Jews are a hapless people, lurching from disaster to disaster. Jews are a glorious people, contributing to world history and culture.

In the words of the brilliant educator Zohar Raviv: The Jews are an ever-dying people, and the Jews are an ever-living people.

Obviously both of these narratives are true. 

Opposites can be true, more often than we’d like to acknowledge.

Indeed, toward the end of Parshat Vayetze, Yaakov and Lavan have a knock-down, drag-out fight, laying into each other about all the wrongs, real and perceived, that each has done to the other, twenty years worth of resentments and demands. Also toward the end of Parshat Vayetze, Yaakov and Lavan make a covenant with each other, an agreement to let each other be. Together they gather stones and construct a monument delineating the boundary between them. Lavan calls the monument Yegar-Sahaduta; Yaakov calls it Gal Ed. The two names mean the same thing: mound of witness. It’s the same pile of rocks but each man sees it differently, according to his own perception and experience.

Yegar-Sahaduta. Gal Ed. Mound of witness. In this place where Yaakov and Lavan have it all out and then determine not to fight anymore, this jumble of stones takes on the role of witness, these inanimate objects somehow seeing that both the quarrel and the covenant are true, that the Aramaic name and the Hebrew name say the same thing.

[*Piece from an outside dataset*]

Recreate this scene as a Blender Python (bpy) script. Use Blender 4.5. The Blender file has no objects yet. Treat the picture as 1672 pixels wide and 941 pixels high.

This week my teacher Rabbi Sharon Cohen Anisfeld reminded me of the phrase geologic time. For while we are busy with our human lives, thinking in days or weeks, or occasionally decades, the earth is forming and reforming on a much grander scale. Rocks are changing all the time, but they do so at a pace slow enough to be imperceptible to humans. Geologic time reminds us that we are part of a much larger narrative, one that plays out over generations or even millennia. The things we perceive as outcomes are no more than an eye-blink in geologic time. 

The story goes on. Yaakov and Lavan part. Lavan says an affectionate goodbye to his daughters and his many grandchildren and heads home, while Yaakov goes on his path. As it turns out, the rocks are not the only witnesses, for as Yaakov sets out he encounters מַלְאֲכֵי אֱלֹהִים—messengers of God. Yaakov sees the angels and remarks, מַחֲנֵה אֱלֹהִים זֶה—this is God’s camp. In this place where two people manage to embrace the multiple narratives of their relationship, gather stones to mark their differences, and then move on, the presence of God can be felt.

And Yaakov names the place Machanayim—two camps, the duality enshrined in the place, where—over the course of geologic time—these two antagonists will not matter one bit as individuals. Only their two stories and the stones will remain.